▶ **WHAT IS BEING ASKED**
Return all lines below containing the word "follow".

......

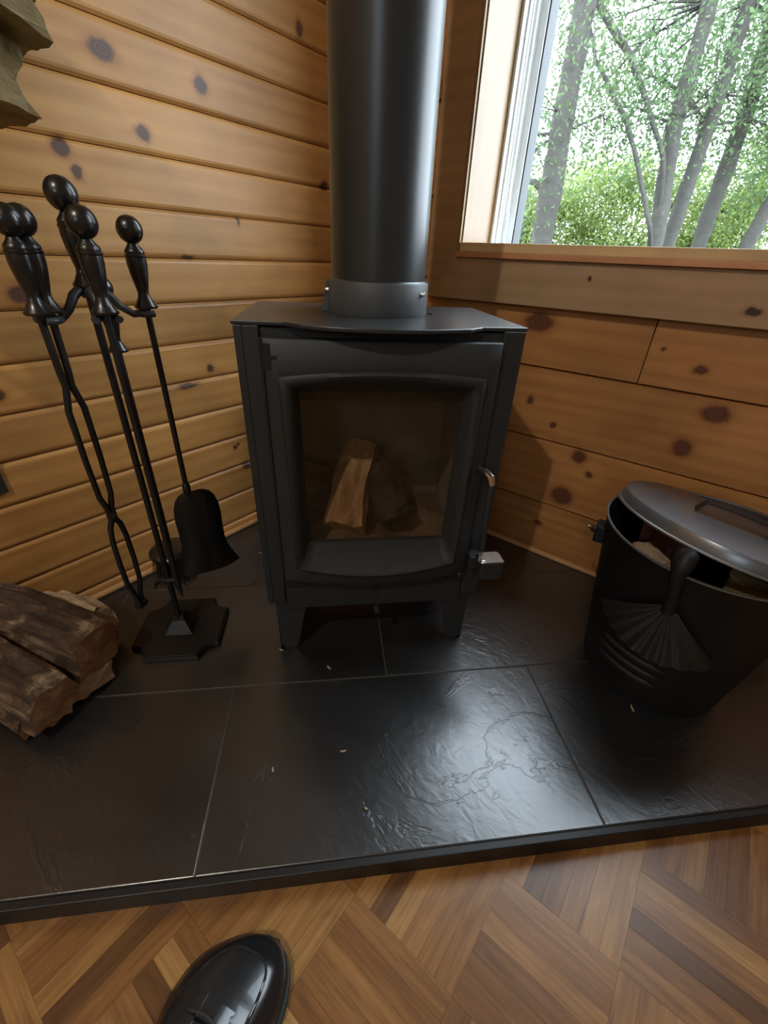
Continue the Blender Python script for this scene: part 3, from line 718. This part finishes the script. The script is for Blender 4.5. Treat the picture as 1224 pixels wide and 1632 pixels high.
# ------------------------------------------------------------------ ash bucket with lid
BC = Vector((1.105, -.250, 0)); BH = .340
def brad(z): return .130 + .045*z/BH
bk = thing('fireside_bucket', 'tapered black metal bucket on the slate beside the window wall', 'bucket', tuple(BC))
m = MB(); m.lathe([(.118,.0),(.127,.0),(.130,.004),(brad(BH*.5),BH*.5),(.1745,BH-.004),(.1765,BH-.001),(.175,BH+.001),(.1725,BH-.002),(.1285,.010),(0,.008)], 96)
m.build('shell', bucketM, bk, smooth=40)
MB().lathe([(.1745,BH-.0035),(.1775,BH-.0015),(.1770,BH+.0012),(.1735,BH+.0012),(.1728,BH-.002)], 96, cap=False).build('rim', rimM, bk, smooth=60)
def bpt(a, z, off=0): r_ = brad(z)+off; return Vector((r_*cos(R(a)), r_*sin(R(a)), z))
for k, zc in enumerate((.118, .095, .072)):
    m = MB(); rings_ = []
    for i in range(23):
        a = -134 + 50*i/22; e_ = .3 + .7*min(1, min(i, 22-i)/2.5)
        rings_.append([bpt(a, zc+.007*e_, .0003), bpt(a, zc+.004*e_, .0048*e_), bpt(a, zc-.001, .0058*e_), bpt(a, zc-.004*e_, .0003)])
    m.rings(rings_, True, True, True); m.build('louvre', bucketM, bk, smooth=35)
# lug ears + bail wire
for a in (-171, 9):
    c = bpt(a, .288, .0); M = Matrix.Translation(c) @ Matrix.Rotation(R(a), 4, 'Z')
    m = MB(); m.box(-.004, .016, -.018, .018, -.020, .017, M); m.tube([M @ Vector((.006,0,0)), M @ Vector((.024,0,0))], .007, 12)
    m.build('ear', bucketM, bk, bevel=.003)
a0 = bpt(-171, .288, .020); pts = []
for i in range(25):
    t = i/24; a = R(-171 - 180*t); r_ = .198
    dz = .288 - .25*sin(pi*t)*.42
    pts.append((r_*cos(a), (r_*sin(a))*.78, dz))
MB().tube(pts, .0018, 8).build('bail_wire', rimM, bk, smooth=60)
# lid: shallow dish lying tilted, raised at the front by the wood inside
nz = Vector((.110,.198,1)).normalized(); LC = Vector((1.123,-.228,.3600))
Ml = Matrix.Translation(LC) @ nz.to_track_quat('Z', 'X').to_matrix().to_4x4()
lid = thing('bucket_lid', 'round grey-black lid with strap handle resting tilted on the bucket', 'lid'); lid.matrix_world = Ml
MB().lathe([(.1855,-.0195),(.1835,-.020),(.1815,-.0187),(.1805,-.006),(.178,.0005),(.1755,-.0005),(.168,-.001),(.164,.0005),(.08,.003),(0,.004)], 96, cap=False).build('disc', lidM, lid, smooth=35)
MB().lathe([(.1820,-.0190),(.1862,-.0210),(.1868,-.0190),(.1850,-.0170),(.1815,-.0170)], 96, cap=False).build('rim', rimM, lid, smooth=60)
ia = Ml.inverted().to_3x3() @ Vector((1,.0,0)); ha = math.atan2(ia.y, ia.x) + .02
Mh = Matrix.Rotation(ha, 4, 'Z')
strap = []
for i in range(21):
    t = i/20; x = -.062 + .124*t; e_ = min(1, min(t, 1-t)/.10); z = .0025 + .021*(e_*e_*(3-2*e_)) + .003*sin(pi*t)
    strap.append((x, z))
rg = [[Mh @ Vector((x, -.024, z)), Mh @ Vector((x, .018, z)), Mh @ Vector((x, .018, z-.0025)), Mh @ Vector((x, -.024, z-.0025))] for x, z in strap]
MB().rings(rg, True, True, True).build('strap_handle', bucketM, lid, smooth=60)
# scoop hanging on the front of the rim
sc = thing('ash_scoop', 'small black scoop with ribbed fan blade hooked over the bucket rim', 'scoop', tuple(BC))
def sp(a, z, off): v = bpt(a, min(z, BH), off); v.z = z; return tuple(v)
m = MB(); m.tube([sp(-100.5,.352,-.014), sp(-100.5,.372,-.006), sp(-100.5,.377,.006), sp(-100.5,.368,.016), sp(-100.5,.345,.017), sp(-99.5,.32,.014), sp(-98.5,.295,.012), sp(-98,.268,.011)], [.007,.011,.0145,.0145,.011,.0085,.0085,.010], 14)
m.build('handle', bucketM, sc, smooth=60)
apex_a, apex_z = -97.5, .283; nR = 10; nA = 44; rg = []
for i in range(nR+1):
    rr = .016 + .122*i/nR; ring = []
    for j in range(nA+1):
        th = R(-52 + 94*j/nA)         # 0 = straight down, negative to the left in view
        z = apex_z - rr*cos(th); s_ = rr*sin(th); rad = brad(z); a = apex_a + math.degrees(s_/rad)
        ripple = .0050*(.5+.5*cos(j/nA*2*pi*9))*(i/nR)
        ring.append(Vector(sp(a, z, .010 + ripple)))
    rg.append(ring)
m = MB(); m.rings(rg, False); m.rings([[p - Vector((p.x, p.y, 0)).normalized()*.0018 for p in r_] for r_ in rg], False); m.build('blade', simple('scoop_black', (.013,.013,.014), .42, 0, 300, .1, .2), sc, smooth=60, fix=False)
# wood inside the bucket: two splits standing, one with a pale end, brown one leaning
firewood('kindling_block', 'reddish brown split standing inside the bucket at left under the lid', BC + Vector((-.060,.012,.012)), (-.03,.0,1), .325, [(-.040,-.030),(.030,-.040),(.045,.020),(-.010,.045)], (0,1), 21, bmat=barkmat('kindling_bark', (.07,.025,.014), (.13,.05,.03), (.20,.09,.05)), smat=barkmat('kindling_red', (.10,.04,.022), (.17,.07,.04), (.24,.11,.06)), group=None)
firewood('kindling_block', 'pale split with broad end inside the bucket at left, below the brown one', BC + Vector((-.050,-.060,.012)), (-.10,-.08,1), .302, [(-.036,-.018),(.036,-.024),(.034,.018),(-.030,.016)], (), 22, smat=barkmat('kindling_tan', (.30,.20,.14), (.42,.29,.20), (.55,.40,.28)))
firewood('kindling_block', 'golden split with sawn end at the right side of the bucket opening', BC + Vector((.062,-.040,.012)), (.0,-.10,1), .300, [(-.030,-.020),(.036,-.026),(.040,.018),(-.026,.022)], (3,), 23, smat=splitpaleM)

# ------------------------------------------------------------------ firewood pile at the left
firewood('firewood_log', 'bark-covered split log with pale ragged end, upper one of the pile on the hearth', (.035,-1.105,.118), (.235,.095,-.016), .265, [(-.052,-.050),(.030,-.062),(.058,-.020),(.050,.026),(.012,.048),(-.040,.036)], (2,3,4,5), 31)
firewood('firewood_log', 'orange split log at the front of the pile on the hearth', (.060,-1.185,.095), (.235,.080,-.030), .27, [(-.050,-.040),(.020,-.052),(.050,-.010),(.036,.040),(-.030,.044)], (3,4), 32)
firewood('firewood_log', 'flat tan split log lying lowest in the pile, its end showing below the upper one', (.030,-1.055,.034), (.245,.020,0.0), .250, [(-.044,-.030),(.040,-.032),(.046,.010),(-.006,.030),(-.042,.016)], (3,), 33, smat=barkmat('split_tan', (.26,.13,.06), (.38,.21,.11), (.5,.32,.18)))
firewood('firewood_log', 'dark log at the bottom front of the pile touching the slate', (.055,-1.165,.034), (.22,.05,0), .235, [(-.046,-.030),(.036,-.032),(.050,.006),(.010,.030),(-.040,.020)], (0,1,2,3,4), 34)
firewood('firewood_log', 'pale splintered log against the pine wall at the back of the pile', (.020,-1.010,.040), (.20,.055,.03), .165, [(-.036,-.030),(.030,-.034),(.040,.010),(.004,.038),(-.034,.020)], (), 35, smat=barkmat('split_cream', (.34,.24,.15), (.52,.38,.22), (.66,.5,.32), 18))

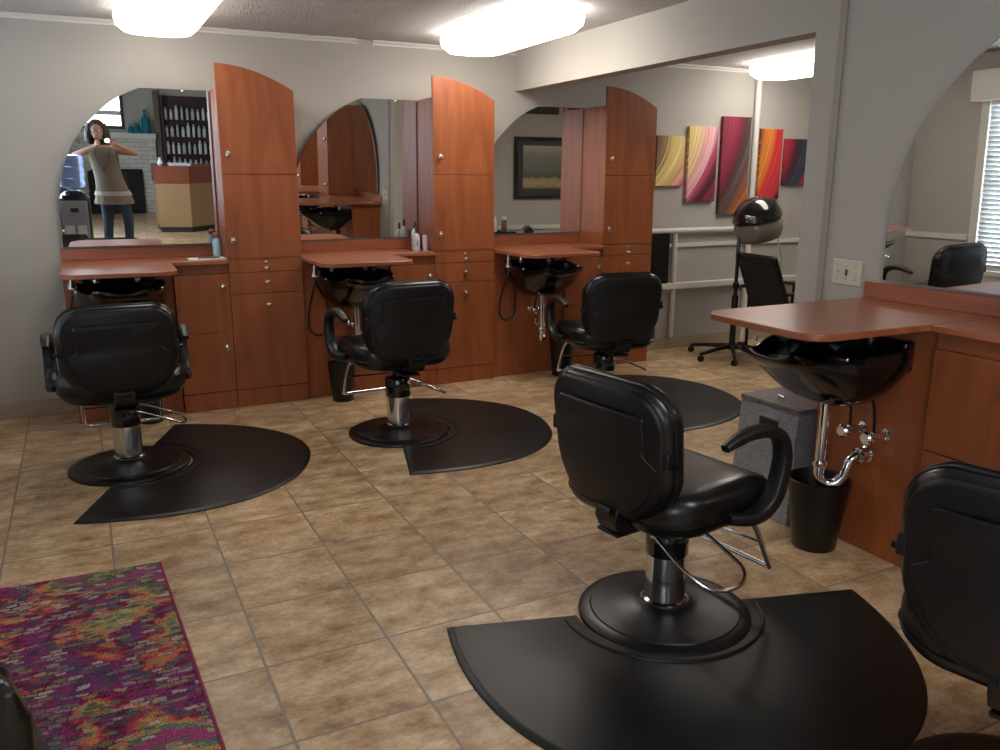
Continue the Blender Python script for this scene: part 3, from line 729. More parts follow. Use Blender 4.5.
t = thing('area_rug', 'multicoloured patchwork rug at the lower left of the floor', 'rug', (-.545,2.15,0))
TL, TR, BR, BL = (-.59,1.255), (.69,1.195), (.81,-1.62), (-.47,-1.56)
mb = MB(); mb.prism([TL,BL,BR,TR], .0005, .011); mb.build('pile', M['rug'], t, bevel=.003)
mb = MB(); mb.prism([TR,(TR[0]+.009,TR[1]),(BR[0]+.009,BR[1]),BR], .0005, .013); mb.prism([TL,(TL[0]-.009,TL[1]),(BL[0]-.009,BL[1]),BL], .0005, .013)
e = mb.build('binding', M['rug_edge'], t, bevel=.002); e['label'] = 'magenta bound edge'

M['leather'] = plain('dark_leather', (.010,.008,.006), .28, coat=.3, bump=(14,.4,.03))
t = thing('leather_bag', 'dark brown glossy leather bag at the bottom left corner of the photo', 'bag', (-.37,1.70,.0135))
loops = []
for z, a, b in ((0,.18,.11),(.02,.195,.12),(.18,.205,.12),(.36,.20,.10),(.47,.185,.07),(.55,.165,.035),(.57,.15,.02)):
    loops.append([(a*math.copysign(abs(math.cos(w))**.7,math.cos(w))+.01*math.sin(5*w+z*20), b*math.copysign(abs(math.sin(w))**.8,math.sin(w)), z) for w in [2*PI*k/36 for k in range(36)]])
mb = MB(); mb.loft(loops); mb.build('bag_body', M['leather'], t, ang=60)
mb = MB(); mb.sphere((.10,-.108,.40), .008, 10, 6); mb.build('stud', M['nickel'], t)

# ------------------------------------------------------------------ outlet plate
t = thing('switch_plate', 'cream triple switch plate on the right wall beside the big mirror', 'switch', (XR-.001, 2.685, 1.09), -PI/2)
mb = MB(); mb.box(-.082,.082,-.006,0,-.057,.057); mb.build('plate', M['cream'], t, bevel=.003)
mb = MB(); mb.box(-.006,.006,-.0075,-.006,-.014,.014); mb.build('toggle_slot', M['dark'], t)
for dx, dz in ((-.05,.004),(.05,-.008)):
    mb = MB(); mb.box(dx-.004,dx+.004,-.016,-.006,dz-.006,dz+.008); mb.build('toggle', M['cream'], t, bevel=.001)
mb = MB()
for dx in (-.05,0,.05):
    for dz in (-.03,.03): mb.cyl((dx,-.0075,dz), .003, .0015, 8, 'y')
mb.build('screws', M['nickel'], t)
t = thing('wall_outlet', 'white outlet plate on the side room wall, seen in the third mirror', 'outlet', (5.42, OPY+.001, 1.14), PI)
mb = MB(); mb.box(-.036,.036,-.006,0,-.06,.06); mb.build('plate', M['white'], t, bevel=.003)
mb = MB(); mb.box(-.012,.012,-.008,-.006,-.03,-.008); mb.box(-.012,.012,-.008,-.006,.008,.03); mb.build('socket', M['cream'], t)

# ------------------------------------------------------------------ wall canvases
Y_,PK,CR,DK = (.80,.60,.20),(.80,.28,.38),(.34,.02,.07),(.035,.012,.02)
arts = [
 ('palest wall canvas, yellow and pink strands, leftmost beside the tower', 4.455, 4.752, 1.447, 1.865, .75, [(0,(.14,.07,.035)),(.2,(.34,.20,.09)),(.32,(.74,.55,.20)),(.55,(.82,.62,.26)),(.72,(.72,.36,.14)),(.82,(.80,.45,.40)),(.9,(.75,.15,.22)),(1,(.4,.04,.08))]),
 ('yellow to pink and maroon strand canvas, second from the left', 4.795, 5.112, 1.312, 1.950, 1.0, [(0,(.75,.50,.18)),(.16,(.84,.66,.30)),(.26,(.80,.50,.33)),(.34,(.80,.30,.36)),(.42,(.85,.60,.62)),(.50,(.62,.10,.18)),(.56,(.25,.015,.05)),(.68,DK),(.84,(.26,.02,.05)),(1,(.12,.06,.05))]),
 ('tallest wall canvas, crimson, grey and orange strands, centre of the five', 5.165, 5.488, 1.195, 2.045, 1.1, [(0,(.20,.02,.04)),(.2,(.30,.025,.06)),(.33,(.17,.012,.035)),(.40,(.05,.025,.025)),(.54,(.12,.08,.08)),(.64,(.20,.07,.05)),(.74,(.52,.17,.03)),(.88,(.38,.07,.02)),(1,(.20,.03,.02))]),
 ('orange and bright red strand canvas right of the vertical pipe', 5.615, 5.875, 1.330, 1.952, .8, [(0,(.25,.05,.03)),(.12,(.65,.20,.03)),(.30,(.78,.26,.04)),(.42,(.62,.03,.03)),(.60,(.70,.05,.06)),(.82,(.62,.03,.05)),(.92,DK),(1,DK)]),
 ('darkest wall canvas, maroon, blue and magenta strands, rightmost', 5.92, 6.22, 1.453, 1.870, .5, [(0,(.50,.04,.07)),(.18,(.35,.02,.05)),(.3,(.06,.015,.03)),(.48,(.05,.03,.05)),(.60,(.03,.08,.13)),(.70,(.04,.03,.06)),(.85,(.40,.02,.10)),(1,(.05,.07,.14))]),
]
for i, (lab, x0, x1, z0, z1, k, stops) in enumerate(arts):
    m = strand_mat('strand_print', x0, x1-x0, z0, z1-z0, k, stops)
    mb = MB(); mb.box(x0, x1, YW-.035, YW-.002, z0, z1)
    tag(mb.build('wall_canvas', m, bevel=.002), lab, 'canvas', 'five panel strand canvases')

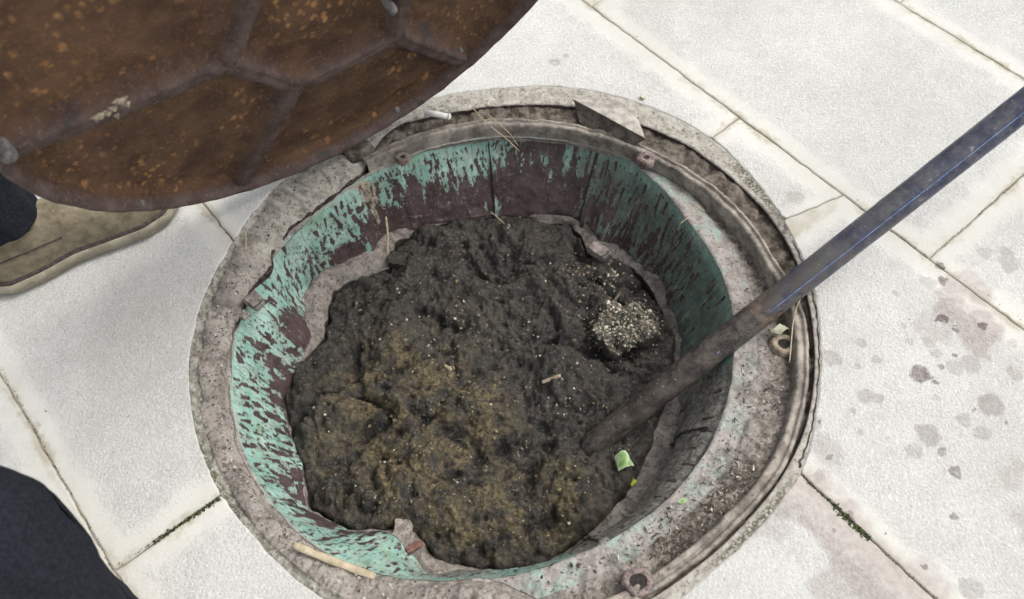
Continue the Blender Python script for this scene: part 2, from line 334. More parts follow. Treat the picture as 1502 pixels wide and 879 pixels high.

......

▶ **SOLUTION FOR THIS EXERCISE**
Continue the Blender Python script for this scene: part 3, from line 729. More parts follow. Use Blender 4.5.
Continue the Blender Python script for this scene: part 2, from line 334. More parts follow. Treat the picture as 1502 pixels wide and 879 pixels high.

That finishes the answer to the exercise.